§ WHAT IS NEEDED: Take the data below and repeat it exactly.

§ RAW DATA:
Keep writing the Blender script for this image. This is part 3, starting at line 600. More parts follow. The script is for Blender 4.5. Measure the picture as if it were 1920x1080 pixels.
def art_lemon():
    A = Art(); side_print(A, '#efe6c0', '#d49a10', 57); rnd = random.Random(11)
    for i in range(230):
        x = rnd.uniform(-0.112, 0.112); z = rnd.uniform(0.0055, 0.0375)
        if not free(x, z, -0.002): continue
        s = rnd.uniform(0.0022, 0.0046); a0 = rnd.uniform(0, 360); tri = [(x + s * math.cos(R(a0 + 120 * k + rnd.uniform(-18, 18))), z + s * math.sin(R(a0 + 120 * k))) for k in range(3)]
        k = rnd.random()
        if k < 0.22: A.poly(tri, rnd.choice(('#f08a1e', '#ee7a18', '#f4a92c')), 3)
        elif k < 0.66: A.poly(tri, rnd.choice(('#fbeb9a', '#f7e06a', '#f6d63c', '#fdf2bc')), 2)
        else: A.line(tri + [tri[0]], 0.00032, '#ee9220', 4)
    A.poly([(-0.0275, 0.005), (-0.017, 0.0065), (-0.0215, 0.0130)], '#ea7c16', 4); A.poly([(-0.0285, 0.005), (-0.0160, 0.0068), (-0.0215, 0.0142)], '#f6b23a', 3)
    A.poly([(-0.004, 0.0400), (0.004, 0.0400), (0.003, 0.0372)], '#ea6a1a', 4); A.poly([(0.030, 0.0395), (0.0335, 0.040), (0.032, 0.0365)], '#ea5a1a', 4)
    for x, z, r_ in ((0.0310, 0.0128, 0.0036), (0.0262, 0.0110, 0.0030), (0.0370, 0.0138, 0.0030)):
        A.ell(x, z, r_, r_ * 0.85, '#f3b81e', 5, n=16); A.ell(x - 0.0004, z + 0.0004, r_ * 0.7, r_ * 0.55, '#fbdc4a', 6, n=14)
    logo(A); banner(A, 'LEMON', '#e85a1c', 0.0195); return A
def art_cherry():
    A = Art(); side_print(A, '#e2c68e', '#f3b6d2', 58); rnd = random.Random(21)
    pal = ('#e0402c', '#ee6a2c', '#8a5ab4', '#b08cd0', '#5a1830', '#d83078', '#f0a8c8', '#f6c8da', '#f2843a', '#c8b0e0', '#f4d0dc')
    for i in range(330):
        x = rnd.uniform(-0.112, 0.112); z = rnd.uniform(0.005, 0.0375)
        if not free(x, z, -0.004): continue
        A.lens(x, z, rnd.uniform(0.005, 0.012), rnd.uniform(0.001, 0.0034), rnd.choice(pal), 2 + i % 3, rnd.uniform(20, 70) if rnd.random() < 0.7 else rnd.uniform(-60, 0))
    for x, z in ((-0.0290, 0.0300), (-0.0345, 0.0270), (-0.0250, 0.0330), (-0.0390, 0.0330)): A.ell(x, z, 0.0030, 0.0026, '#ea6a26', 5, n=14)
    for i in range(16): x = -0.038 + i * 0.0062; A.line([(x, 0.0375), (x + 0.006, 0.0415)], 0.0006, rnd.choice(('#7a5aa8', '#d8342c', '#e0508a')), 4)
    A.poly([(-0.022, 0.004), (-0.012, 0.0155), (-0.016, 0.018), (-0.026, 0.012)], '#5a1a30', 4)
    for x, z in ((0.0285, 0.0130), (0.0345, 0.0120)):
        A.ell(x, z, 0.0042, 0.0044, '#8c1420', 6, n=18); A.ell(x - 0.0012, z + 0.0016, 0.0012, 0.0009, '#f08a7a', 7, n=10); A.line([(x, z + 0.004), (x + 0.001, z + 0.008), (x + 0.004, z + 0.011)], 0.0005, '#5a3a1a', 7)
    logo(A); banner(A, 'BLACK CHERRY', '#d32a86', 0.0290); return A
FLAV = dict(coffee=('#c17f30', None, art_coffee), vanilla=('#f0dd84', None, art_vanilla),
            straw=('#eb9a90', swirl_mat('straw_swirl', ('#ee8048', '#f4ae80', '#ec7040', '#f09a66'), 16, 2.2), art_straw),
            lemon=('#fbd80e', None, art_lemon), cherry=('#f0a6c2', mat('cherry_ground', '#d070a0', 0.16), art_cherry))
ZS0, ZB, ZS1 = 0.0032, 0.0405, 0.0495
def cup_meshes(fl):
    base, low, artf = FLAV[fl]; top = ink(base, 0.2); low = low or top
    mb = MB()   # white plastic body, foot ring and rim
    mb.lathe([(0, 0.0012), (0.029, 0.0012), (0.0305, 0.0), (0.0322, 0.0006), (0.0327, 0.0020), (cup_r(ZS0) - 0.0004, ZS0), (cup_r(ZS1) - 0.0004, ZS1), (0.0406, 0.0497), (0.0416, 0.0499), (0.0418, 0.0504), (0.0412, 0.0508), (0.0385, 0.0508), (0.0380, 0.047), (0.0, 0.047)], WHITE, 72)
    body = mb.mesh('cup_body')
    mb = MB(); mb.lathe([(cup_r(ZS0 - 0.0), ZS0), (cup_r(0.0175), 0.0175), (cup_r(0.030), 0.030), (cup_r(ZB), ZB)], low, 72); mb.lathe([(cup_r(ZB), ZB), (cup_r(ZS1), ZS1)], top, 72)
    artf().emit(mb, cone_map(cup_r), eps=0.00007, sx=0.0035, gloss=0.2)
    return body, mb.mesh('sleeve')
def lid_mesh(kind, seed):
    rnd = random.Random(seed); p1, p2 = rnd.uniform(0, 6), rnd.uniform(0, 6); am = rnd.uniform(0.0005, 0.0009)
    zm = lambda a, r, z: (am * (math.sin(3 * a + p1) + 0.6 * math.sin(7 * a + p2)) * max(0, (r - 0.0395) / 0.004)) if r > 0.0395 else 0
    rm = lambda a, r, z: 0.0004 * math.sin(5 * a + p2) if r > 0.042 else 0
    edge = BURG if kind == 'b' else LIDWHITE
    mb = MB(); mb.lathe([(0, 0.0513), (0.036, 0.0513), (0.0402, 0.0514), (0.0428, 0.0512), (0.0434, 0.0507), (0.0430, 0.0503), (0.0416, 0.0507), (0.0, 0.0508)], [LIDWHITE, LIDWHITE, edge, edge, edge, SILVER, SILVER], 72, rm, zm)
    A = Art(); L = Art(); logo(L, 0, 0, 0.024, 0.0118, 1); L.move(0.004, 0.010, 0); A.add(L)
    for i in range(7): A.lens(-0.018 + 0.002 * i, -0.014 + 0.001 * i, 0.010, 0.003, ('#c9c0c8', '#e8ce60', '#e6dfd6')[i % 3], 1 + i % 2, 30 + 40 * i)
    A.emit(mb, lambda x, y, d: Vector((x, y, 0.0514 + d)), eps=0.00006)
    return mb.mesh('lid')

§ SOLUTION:
Keep writing the Blender script for this image. This is part 3, starting at line 600. More parts follow. The script is for Blender 4.5. Measure the picture as if it were 1920x1080 pixels.
def art_lemon():
    A = Art(); side_print(A, '#efe6c0', '#d49a10', 57); rnd = random.Random(11)
    for i in range(230):
        x = rnd.uniform(-0.112, 0.112); z = rnd.uniform(0.0055, 0.0375)
        if not free(x, z, -0.002): continue
        s = rnd.uniform(0.0022, 0.0046); a0 = rnd.uniform(0, 360); tri = [(x + s * math.cos(R(a0 + 120 * k + rnd.uniform(-18, 18))), z + s * math.sin(R(a0 + 120 * k))) for k in range(3)]
        k = rnd.random()
        if k < 0.22: A.poly(tri, rnd.choice(('#f08a1e', '#ee7a18', '#f4a92c')), 3)
        elif k < 0.66: A.poly(tri, rnd.choice(('#fbeb9a', '#f7e06a', '#f6d63c', '#fdf2bc')), 2)
        else: A.line(tri + [tri[0]], 0.00032, '#ee9220', 4)
    A.poly([(-0.0275, 0.005), (-0.017, 0.0065), (-0.0215, 0.0130)], '#ea7c16', 4); A.poly([(-0.0285, 0.005), (-0.0160, 0.0068), (-0.0215, 0.0142)], '#f6b23a', 3)
    A.poly([(-0.004, 0.0400), (0.004, 0.0400), (0.003, 0.0372)], '#ea6a1a', 4); A.poly([(0.030, 0.0395), (0.0335, 0.040), (0.032, 0.0365)], '#ea5a1a', 4)
    for x, z, r_ in ((0.0310, 0.0128, 0.0036), (0.0262, 0.0110, 0.0030), (0.0370, 0.0138, 0.0030)):
        A.ell(x, z, r_, r_ * 0.85, '#f3b81e', 5, n=16); A.ell(x - 0.0004, z + 0.0004, r_ * 0.7, r_ * 0.55, '#fbdc4a', 6, n=14)
    logo(A); banner(A, 'LEMON', '#e85a1c', 0.0195); return A
def art_cherry():
    A = Art(); side_print(A, '#e2c68e', '#f3b6d2', 58); rnd = random.Random(21)
    pal = ('#e0402c', '#ee6a2c', '#8a5ab4', '#b08cd0', '#5a1830', '#d83078', '#f0a8c8', '#f6c8da', '#f2843a', '#c8b0e0', '#f4d0dc')
    for i in range(330):
        x = rnd.uniform(-0.112, 0.112); z = rnd.uniform(0.005, 0.0375)
        if not free(x, z, -0.004): continue
        A.lens(x, z, rnd.uniform(0.005, 0.012), rnd.uniform(0.001, 0.0034), rnd.choice(pal), 2 + i % 3, rnd.uniform(20, 70) if rnd.random() < 0.7 else rnd.uniform(-60, 0))
    for x, z in ((-0.0290, 0.0300), (-0.0345, 0.0270), (-0.0250, 0.0330), (-0.0390, 0.0330)): A.ell(x, z, 0.0030, 0.0026, '#ea6a26', 5, n=14)
    for i in range(16): x = -0.038 + i * 0.0062; A.line([(x, 0.0375), (x + 0.006, 0.0415)], 0.0006, rnd.choice(('#7a5aa8', '#d8342c', '#e0508a')), 4)
    A.poly([(-0.022, 0.004), (-0.012, 0.0155), (-0.016, 0.018), (-0.026, 0.012)], '#5a1a30', 4)
    for x, z in ((0.0285, 0.0130), (0.0345, 0.0120)):
        A.ell(x, z, 0.0042, 0.0044, '#8c1420', 6, n=18); A.ell(x - 0.0012, z + 0.0016, 0.0012, 0.0009, '#f08a7a', 7, n=10); A.line([(x, z + 0.004), (x + 0.001, z + 0.008), (x + 0.004, z + 0.011)], 0.0005, '#5a3a1a', 7)
    logo(A); banner(A, 'BLACK CHERRY', '#d32a86', 0.0290); return A
FLAV = dict(coffee=('#c17f30', None, art_coffee), vanilla=('#f0dd84', None, art_vanilla),
            straw=('#eb9a90', swirl_mat('straw_swirl', ('#ee8048', '#f4ae80', '#ec7040', '#f09a66'), 16, 2.2), art_straw),
            lemon=('#fbd80e', None, art_lemon), cherry=('#f0a6c2', mat('cherry_ground', '#d070a0', 0.16), art_cherry))
ZS0, ZB, ZS1 = 0.0032, 0.0405, 0.0495
def cup_meshes(fl):
    base, low, artf = FLAV[fl]; top = ink(base, 0.2); low = low or top
    mb = MB()   # white plastic body, foot ring and rim
    mb.lathe([(0, 0.0012), (0.029, 0.0012), (0.0305, 0.0), (0.0322, 0.0006), (0.0327, 0.0020), (cup_r(ZS0) - 0.0004, ZS0), (cup_r(ZS1) - 0.0004, ZS1), (0.0406, 0.0497), (0.0416, 0.0499), (0.0418, 0.0504), (0.0412, 0.0508), (0.0385, 0.0508), (0.0380, 0.047), (0.0, 0.047)], WHITE, 72)
    body = mb.mesh('cup_body')
    mb = MB(); mb.lathe([(cup_r(ZS0 - 0.0), ZS0), (cup_r(0.0175), 0.0175), (cup_r(0.030), 0.030), (cup_r(ZB), ZB)], low, 72); mb.lathe([(cup_r(ZB), ZB), (cup_r(ZS1), ZS1)], top, 72)
    artf().emit(mb, cone_map(cup_r), eps=0.00007, sx=0.0035, gloss=0.2)
    return body, mb.mesh('sleeve')
def lid_mesh(kind, seed):
    rnd = random.Random(seed); p1, p2 = rnd.uniform(0, 6), rnd.uniform(0, 6); am = rnd.uniform(0.0005, 0.0009)
    zm = lambda a, r, z: (am * (math.sin(3 * a + p1) + 0.6 * math.sin(7 * a + p2)) * max(0, (r - 0.0395) / 0.004)) if r > 0.0395 else 0
    rm = lambda a, r, z: 0.0004 * math.sin(5 * a + p2) if r > 0.042 else 0
    edge = BURG if kind == 'b' else LIDWHITE
    mb = MB(); mb.lathe([(0, 0.0513), (0.036, 0.0513), (0.0402, 0.0514), (0.0428, 0.0512), (0.0434, 0.0507), (0.0430, 0.0503), (0.0416, 0.0507), (0.0, 0.0508)], [LIDWHITE, LIDWHITE, edge, edge, edge, SILVER, SILVER], 72, rm, zm)
    A = Art(); L = Art(); logo(L, 0, 0, 0.024, 0.0118, 1); L.move(0.004, 0.010, 0); A.add(L)
    for i in range(7): A.lens(-0.018 + 0.002 * i, -0.014 + 0.001 * i, 0.010, 0.003, ('#c9c0c8', '#e8ce60', '#e6dfd6')[i % 3], 1 + i % 2, 30 + 40 * i)
    A.emit(mb, lambda x, y, d: Vector((x, y, 0.0514 + d)), eps=0.00006)
    return mb.mesh('lid')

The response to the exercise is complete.